Defensive shotguns also are used for the various tactical kinds of sports, including 3 Gun. Their primary configurations include relatively short barrels and higher capacity magazines (most are pumps or semi-autos).

Another delicious thing about defensive shotguns is that they assume the use of accessories, ranging from sights (often red-dots) to extra shell carriers attached to the gun itself. The gadget and goodie factor is off the charts when it comes to defensive shotguns.

Regardless of the level of shotgun sales, customers don’t purchase shotguns nearly as often as they buy ammo to feed their shotguns. And there is good reason to stock a wide variety of ammo for shotguns because those customers who use them regularly go through a lot of ammo.

The most popular gauges are 12 and 20, but there are enough shotguns in other gauges to make it logical to stock the other gauges, and especially the smaller bores like 28-gauge and .410-bore.

Most dove hunting is done with the lower priced promotional ammo, while serious target shooters and those who have shotguns for defense are better candidates for higher-priced premium loads. For serious competitors, it can make the difference between winning and losing, while for home and self defenders, it can be a matter of life and death. This is serious stuff.

Beyond the normal considerations, recent shotshell development coupled with hunting regulations has resulted in a mushrooming of sales of quite expensive ammunition.
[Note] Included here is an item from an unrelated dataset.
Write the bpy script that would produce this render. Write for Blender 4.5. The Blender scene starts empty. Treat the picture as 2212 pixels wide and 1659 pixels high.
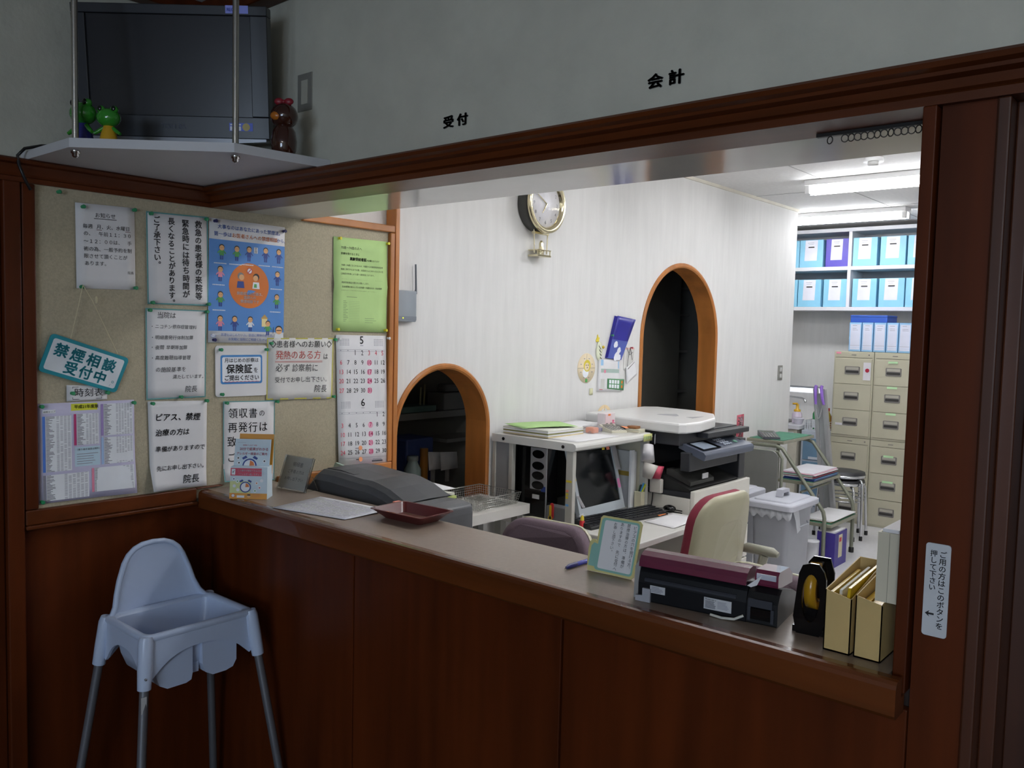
import bpy, math, random
from mathutils import Vector, Matrix
random.seed(7)
SC = bpy.context.scene
COL = SC.collection
R = math.radians

# ------------------------------------------------------------------ camera, world, exposure
cam_data = bpy.data.cameras.new('camera')
cam_data.sensor_width = 36.0
cam_data.lens = 29.698
cam_data.clip_start = 0.05
cam = bpy.data.objects.new('camera', cam_data)
COL.objects.link(cam)
_r = Vector((0.75736537, 0.65254347, 0.02418104))
_u = Vector((-0.0610544, 0.0338958, 0.99755874))
_w = Vector((-0.6501308, 0.7569928, -0.06551215))
cam.matrix_world = Matrix(((_r.x, _u.x, -_w.x, 0), (_r.y, _u.y, -_w.y, 0), (_r.z, _u.z, -_w.z, 1.6), (0, 0, 0, 1)))
SC.camera = cam

SC.view_settings.view_transform = 'Standard'
SC.view_settings.look = 'None'
SC.view_settings.exposure = 0.3
SC.view_settings.gamma = 1.0
SC.view_settings.use_curve_mapping = False

world = bpy.data.worlds.new('world')
SC.world = world
world.use_nodes = True
world.node_tree.nodes['Background'].inputs[0].default_value = (0.55, 0.7, 1.0, 1)
world.node_tree.nodes['Background'].inputs[1].default_value = 0.02

TUBE_OFFICE = 27.0      # emission strength of the lit office fluorescent tubes
TUBE_WAITING = 40.0      # the dim fluorescent fitting of the waiting room
WINDOW_POWER = 62.0     # daylight through the waiting-room window

# ------------------------------------------------------------------ materials
def lin(c):
    c = c / 255.0
    return c / 12.92 if c <= 0.04045 else ((c + 0.055) / 1.055) ** 2.4

def rgb(h):
    h = h.lstrip('#')
    return tuple(lin(int(h[i:i + 2], 16)) for i in (0, 2, 4)) + (1.0,)

MATS = {}
def mat(name, col, rough=0.5, metal=0.0, spec=0.5, var=0.06, vs=8.0, stretch=(1, 1, 1), bump=0.0, bs=60.0, emit=0.0, alpha=1.0, trans=0.0, coat=0.0, detail=3.0):
    """Procedural Principled material: object-space noise varies the colour and (optionally) the relief."""
    if name in MATS:
        return MATS[name]
    m = bpy.data.materials.new(name)
    m.use_nodes = True
    nt = m.node_tree
    b = nt.nodes['Principled BSDF']
    c = rgb(col) if isinstance(col, str) else tuple(col) + (1.0,)
    b.inputs['Roughness'].default_value = rough
    b.inputs['Metallic'].default_value = metal
    b.inputs['Specular IOR Level'].default_value = spec
    b.inputs['Coat Weight'].default_value = coat
    b.inputs['Alpha'].default_value = alpha
    b.inputs['Transmission Weight'].default_value = trans
    tc = nt.nodes.new('ShaderNodeTexCoord')
    mp = nt.nodes.new('ShaderNodeMapping')
    mp.inputs['Scale'].default_value = stretch
    nt.links.new(tc.outputs['Object'], mp.inputs['Vector'])
    nz = nt.nodes.new('ShaderNodeTexNoise')
    nz.inputs['Scale'].default_value = vs
    nz.inputs['Detail'].default_value = detail
    nt.links.new(mp.outputs['Vector'], nz.inputs['Vector'])
    rp = nt.nodes.new('ShaderNodeValToRGB')
    rp.color_ramp.elements[0].position = 0.3
    rp.color_ramp.elements[1].position = 0.7
    rp.color_ramp.elements[0].color = tuple(x * (1 - var) for x in c[:3]) + (1,)
    rp.color_ramp.elements[1].color = tuple(min(1, x * (1 + var)) for x in c[:3]) + (1,)
    nt.links.new(nz.outputs['Fac'], rp.inputs['Fac'])
    nt.links.new(rp.outputs['Color'], b.inputs['Base Color'])
    if bump > 0:
        n2 = nt.nodes.new('ShaderNodeTexNoise')
        n2.inputs['Scale'].default_value = bs
        n2.inputs['Detail'].default_value = 4
        nt.links.new(mp.outputs['Vector'], n2.inputs['Vector'])
        bp = nt.nodes.new('ShaderNodeBump')
        bp.inputs['Strength'].default_value = bump
        bp.inputs['Distance'].default_value = 0.004
        nt.links.new(n2.outputs['Fac'], bp.inputs['Height'])
        nt.links.new(bp.outputs['Normal'], b.inputs['Normal'])
    if emit > 0:
        b.inputs['Emission Color'].default_value = c
        b.inputs['Emission Strength'].default_value = emit
    MATS[name] = m
    return m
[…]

Typical nontoxic loads have been more expensive than lead loads, and the differential really took off when tungsten super shot came to market. At as much as several dollars per shot, it is expensive, yet amazingly effective. For example, the use of .410-bore shotguns with TSS has been taking over the wild turkey scene.

Because shotguns represent the universal firearm, sales of these guns and everything related to them can be huge, consistent and profitable.

It is possible to imagine that an individual shop is doing well on the shotgun front if overall product category sales are good and/or that they are steady year over year. That’s nice. But is that level of sales as big and vast as it might be if more focus was put on shotguns? Could sales levels be bigger – perhaps much bigger? 

This is something to think about because this category represents a wider and deeper biomass of products than any other category in all of the shooting sports.

It is logical for all gun owners to have at least one shotgun. And, once they have their shotguns, they need to feed and care for them, which means repeated sales of ammo and accessories. It can be a total win-win situation for individual shops. Or not.

It all depends on focus because the potential is there and will be there as long as there is individual ownership of firearms.